I’m not afraid of flying. Better put, I’m not afraid of flight, but I don’t particularly like being stuck in a metal tube with a bunch of other humans breathing the same air and having far too many elbows. My daughter, for example, is positively made out of them. And it’s not even so much the usual blah-de-blah about crying babies and pretzels and halitosis as it is plane travel post 9/11. And that isn’t even my fear of terrorists – I think Flight 93 pretty definitively showed that no hijack could ever work that way again – as it is my fear of all of the other assholes on the plane thinking about 9/11 and how they’re going to jump up and save the day, or even worse, that they are going to preempt them terrorists by being the worst people ever. It wasn’t much after 9/11, when feelings were obviously much hotter, when a red-faced dickhead with delusions of USMC browbeat my teenage step-brother to the point of tears because my step-brother wasn’t following Mr. Angry White Man’s codes of conduct. Apparently, dangerous devices such as ipods, even when they are allowed by the flight crew, should be put away to make every paranoid jerk more comfortable. The worst thing about about it was that absolutely no one stood up to this dick. Oorah.
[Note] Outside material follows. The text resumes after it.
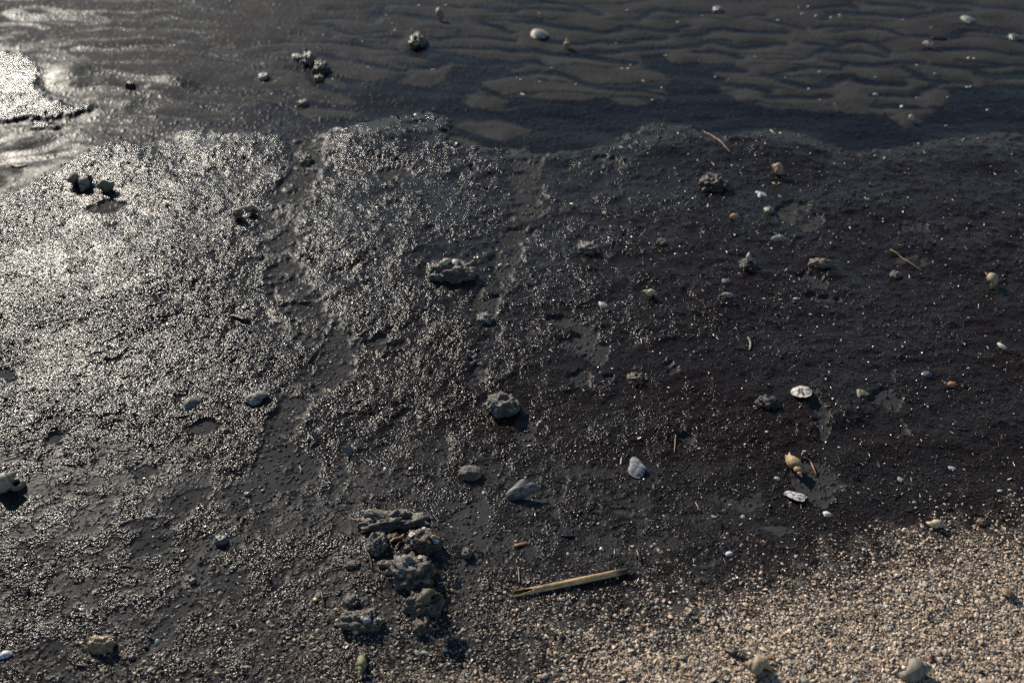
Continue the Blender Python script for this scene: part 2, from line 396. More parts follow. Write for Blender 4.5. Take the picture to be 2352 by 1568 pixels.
def make_mesh(name, V, F, mat=None, tint=None, smooth=True):
    """V (n,3); F one (m,k) array or a list of such; tint (n,3)."""
    V = np.asarray(V, np.float32)
    Fs = [np.asarray(f, np.int32) for f in (F if isinstance(F, list) else [F])]
    Fs = [f for f in Fs if len(f)]
    me = bpy.data.meshes.new(name)
    me.vertices.add(len(V)); me.vertices.foreach_set('co', V.ravel())
    loops = np.concatenate([f.ravel() for f in Fs])
    tot = np.concatenate([np.full(len(f), f.shape[1], np.int32) for f in Fs])
    start = np.concatenate([[0], np.cumsum(tot)[:-1]]).astype(np.int32)
    me.loops.add(len(loops)); me.loops.foreach_set('vertex_index', loops)
    me.polygons.add(len(tot)); me.polygons.foreach_set('loop_start', start); me.polygons.foreach_set('loop_total', tot)
    me.polygons.foreach_set('use_smooth', np.full(len(tot), bool(smooth)))
    if tint is not None:
        a = me.attributes.new('tint', 'FLOAT_COLOR', 'POINT')
        c = np.ones((len(V), 4), np.float32); c[:, :3] = tint
        a.data.foreach_set('color', c.ravel())
    me.update(calc_edges=True)
    me.validate()
    if mat: me.materials.append(mat)
    return me

def link(name, me, parent=None, loc=(0, 0, 0)):
    o = bpy.data.objects.new(name, me)
    COL.objects.link(o)
    o.location = loc
    if parent: o.parent = parent
    return o

def grid_faces(nu, nv, wrap_v=False):
    a = np.arange(nu - 1)[:, None] * nv
    if wrap_v:
        j = np.arange(nv)[None, :]; k = (j + 1) % nv
    else:
        j = np.arange(nv - 1)[None, :]; k = j + 1
    return np.stack([a + j, a + k, a + nv + k, a + nv + j], -1).reshape(-1, 4)

# ------------------------------------------------------------------ materials
def new_mat(name):
    m = bpy.data.materials.new(name); m.use_nodes = True
    nt = m.node_tree
    return m, nt, nt.nodes['Principled BSDF']

def nd(nt, kind, **kw):
    n = nt.nodes.new(kind)
    for k, v in kw.items():
        if k in n.inputs: n.inputs[k].default_value = v
        else: setattr(n, k, v)
    return n

def attr(nt, name):
    n = nt.nodes.new('ShaderNodeAttribute'); n.attribute_name = name; return n

def mixc(nt, fac, a, b):
    n = nt.nodes.new('ShaderNodeMix'); n.data_type = 'RGBA'
    for s, v in ((n.inputs[0], fac), (n.inputs[6], a), (n.inputs[7], b)):
        if isinstance(v, bpy.types.NodeSocket): nt.links.new(v, s)
        elif isinstance(v, tuple): s.default_value = (*v, 1) if len(v) == 3 else v
        else: s.default_value = v
    return n.outputs[2]

def mixf(nt, fac, a, b):
    n = nt.nodes.new('ShaderNodeMix'); n.data_type = 'FLOAT'
    for s, v in ((n.inputs[0], fac), (n.inputs[2], a), (n.inputs[3], b)):
        if isinstance(v, bpy.types.NodeSocket): nt.links.new(v, s)
        else: s.default_value = v
    return n.outputs[0]

def math_(nt, op, a, b=0.0, clamp=False):
    n = nt.nodes.new('ShaderNodeMath'); n.operation = op; n.use_clamp = clamp
    for s, v in ((n.inputs[0], a), (n.inputs[1], b)):
        if isinstance(v, bpy.types.NodeSocket): nt.links.new(v, s)
        else: s.default_value = v
    return n.outputs[0]

def noise_tex(nt, vec, scale, detail=3, rough=.55):
    n = nd(nt, 'ShaderNodeTexNoise', Scale=scale, Detail=detail, Roughness=rough)
    nt.links.new(vec, n.inputs['Vector']); return n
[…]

So, a collection of short stories that opens with a zombie outbreak on a plane and involves a number of other mass transit zombie outbreak situations that are similarly public-yet-confined is absolutely perfect reading for a plane flight on the Wednesday before Thanksgiving. I probably would never have read this had my daughter not completely commandeered my ereader on the way back, leaving me stuck reading whatever random kindle freebie I downloaded whenever ago off my phone, but it turned out okay for me. None of these stories are going to be anthologized anytime soon – these aren’t notable examples of the short story form at all – but they certainly got the job done for me in the creeping dread in public department. Good job, me. Excellent timing.
These stories are apparently vignettes of people glimpsed in the full length LZR-1143 novels – which, I might add, is a terrible name for a novel, as it is impossible to remember – and as such, limits the snap of wondering whether these cats are going to survive. Despite some really bad scene transitions – like, really bad – I probably liked the boy’s narrative the best. The boy had enough lightly-touched backstory and teen survivalist goodness, in addition to an upsetting restraint when it came to the gore – sometimes things are worse if you can’t see them – to feel deeper than its short pages. The fry cook pulls off a pretty nice zombie joke in its opening scene – omg, the lunch rush is like zombies – and the one about the pilot is fine. I also liked the businessman on the DC subway story, partially because I read it on the DC metro schwink schwink schwink. The sniper story I could take or leave, and the inmate one is terrible, just terrible. I’m on the fence whether to bother with the full novels – and I get the impression this freebie is there to entice me into them – but maybe the next time I travel I’ll give it a shot.
So, I made it through both flights with neither zombie outbreak nor blowhard dickhead ruining my fragile calm, my luggage was not lost because I didn’t check it, and I got to see the Smithsonian. Oh, and here’s a pro-tip: if arrivals is totally full up with holiday travelers, call your ride and have him meet you up on departures, which will have that empty, garbage-spinning-in-the-wind feel about it, so you can make your clean getaway once the outbreak begins. You’re welcome.